Um dos destaques foi a Escola Municipal IV Centenário,com 6,6 no indicador mais recente,contra 6,2 em 2019. Na Rua Jerusalém,no limite entre a Baixa do Sapateiro e a Nova Holanda,fica próxima de uma espécie de fronteira entre duas facções do tráfico que ocupam a Maré. Porém,afirmam responsáveis por alunos,tem um histórico de persistência pelo aprendizado.

— A gente percebe que é feito um trabalho de formiguinha dos professores. Junta a dedicação deles com a dos alunos,e o resultado vem. As pessoas acham que não existe qualidade na favela. Mas há muitas crianças e muitos adolescentes brilhantes aqui na Maré esperando uma oportunidade. É uma comunidade escolar que resiste à violência,assim como nós moradores resistimos — afirma Ana Júlia Gonçalves,mãe de um aluno do 2° ano do fundamental.

Excelência na Zona Oeste

O Ideb 2023 jogou luz ainda sobre escolas que fazem a diferença em outras comunidades do Rio. No ranking das dez melhores da rede pública municipal para os anos iniciais do ensino fundamental,a terceira colocada é a Escola Municipal Haydea Vianna Fiúza de Castro,na Comunidade do Aço,em Santa Cruz,com nota 8. A quarta é a Ayrton Senna da Silva,na Vila Aliança,com nota 7,7. Ambas ficam na Zona Oeste,em comunidades com um histórico recente de confrontos entre grupos criminosos armados.

Diretora da Ayrton Senna da Silva,Vilma Maria Xavier diz que,para alcançar o resultado,é preciso driblar os desafios postos pelo que acontece do lado de fora da unidade.

— Este ano,a escola já precisou fechar mais de dez vezes por causa dos conflitos. A alternativa é optar por atividades virtuais,passadas por aplicativo. Exige ainda muito diálogo permanente com a comunidade e dedicação — diz Vilma.

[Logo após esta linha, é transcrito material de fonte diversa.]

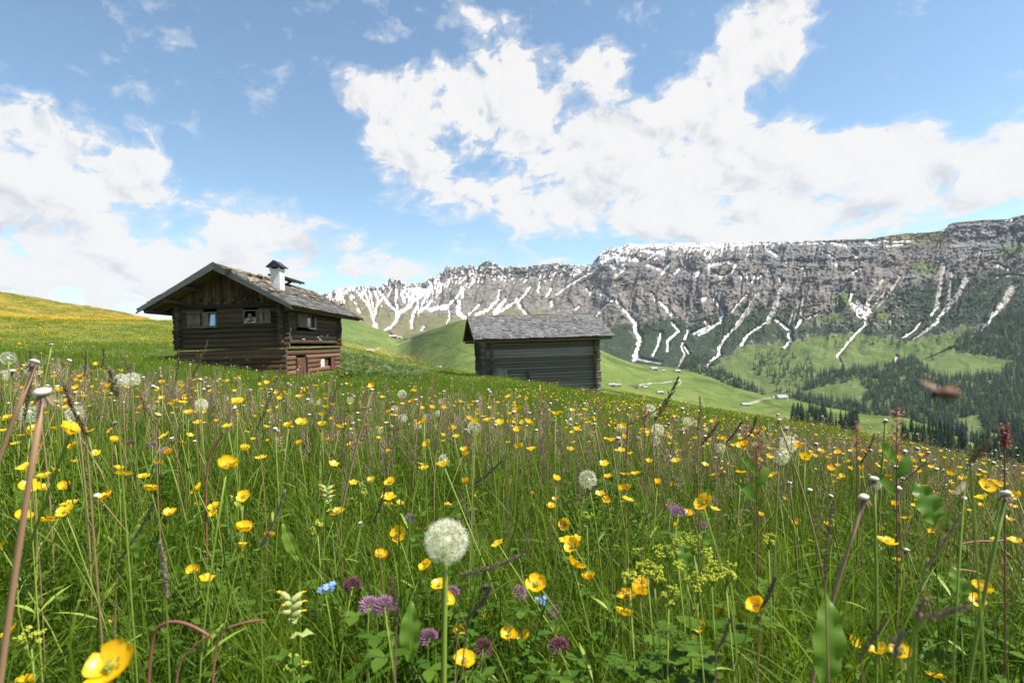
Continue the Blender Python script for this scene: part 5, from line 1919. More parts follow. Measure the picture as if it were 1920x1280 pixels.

Já para os anos finais do ensino fundamental (6º ao 9º anos),como mostrou O GLOBO na semana passada,a lista das dez melhores tem a Escola Municipal Ary Barroso (nota 6,6),em Brás de Pina,bairro afetado pelas disputas do crime na região conhecida como Complexo de Israel e em favelas como Quitungo e Tinta. Balanço positivo obtido também pela Escola Municipal Felix Mielli Venerando (nota 6,2),cercada por comunidades no bairro do Caju,na área portuária da cidade.